Experts, however, don’t see clear signs of a Chinese challenge in the Middle East against the world’s biggest military and economic power.

“China’s deepening relations with the Middle East cannot be simply regarded as a challenge to the US. If the US can meet the development needs of Middle Eastern countries and their people, I believe that the US will still be popular in the Middle East. Not to mention that so far, no country has the hard power to challenge the US in the Middle East,” says Hongda.

While Lavi finds China’s recent Middle East moves like the Saudi-Iran deal as “disturbing”, she does not think that Beijing’s policies can amount to challenging the US, adding that the Asian giant does not aim to replace the US as the policeman of the Middle East.

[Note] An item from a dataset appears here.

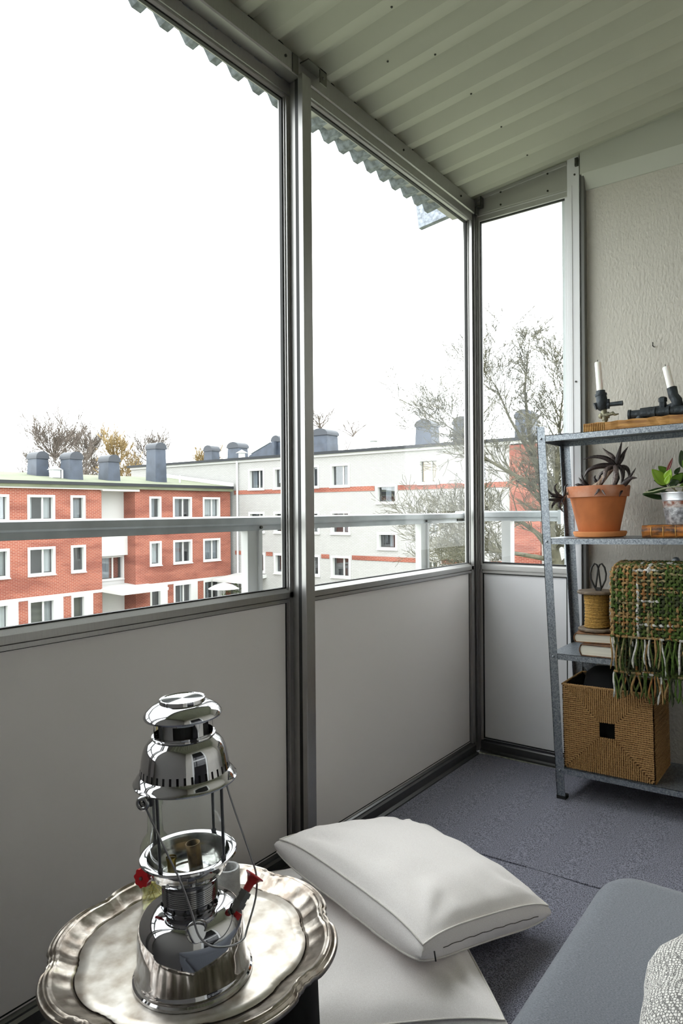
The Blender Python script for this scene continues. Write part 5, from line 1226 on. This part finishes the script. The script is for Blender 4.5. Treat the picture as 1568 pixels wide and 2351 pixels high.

In the mid or long term, China will probably not have military bases in the Middle East to challenge the US presence because Beijing does not have an aggressive global military posture except its own region in the Pacific, according to Arian.

Some experts, including Henry Kissinger, a top diplomacy figure, also feel that China’s Saudi-Iran deal might increase concerns in Israel, a nemesis of Tehran and a powerful US ally, which might become more careful in targeting Iranian assets across the Middle East after seeing Beijing’s rapprochement with the Shia-majority state.

According to Kissinger, both Israeli and American pressure on Tehran now needs “to take into account” Chinese interests in Iran. But as time goes by, “Outside forces such as the US and Israel will try to poison this deal,” Arian views.

As long as the US continues to keep large military bases across the Middle East and the economic priorities of the Gulf states aim to attract Western companies more than Chinese companies, it will be difficult for Beijing to challenge Washington’s power base in the region, according to Hamdi.

China is taking advantage of Western loopholes in the Middle East, expanding its influence in the region rather than challenging the US, says Hamdi. The Chinese strategy’s long-term success largely depends on both Beijing’s capabilities to capitalise on Western failures and how much Gulf states like Saudi Arabia are “ready for any US backlash” if their ties with Beijing develop into higher levels, he adds.

Pantucci, the China expert, also thinks that it’s far too early to say that China has replaced the US in the Middle East because the Saudis and others in the region continue to see the US as a critical security guarantor.

“It’s far too premature to say that the Chinese are eclipsing the US.”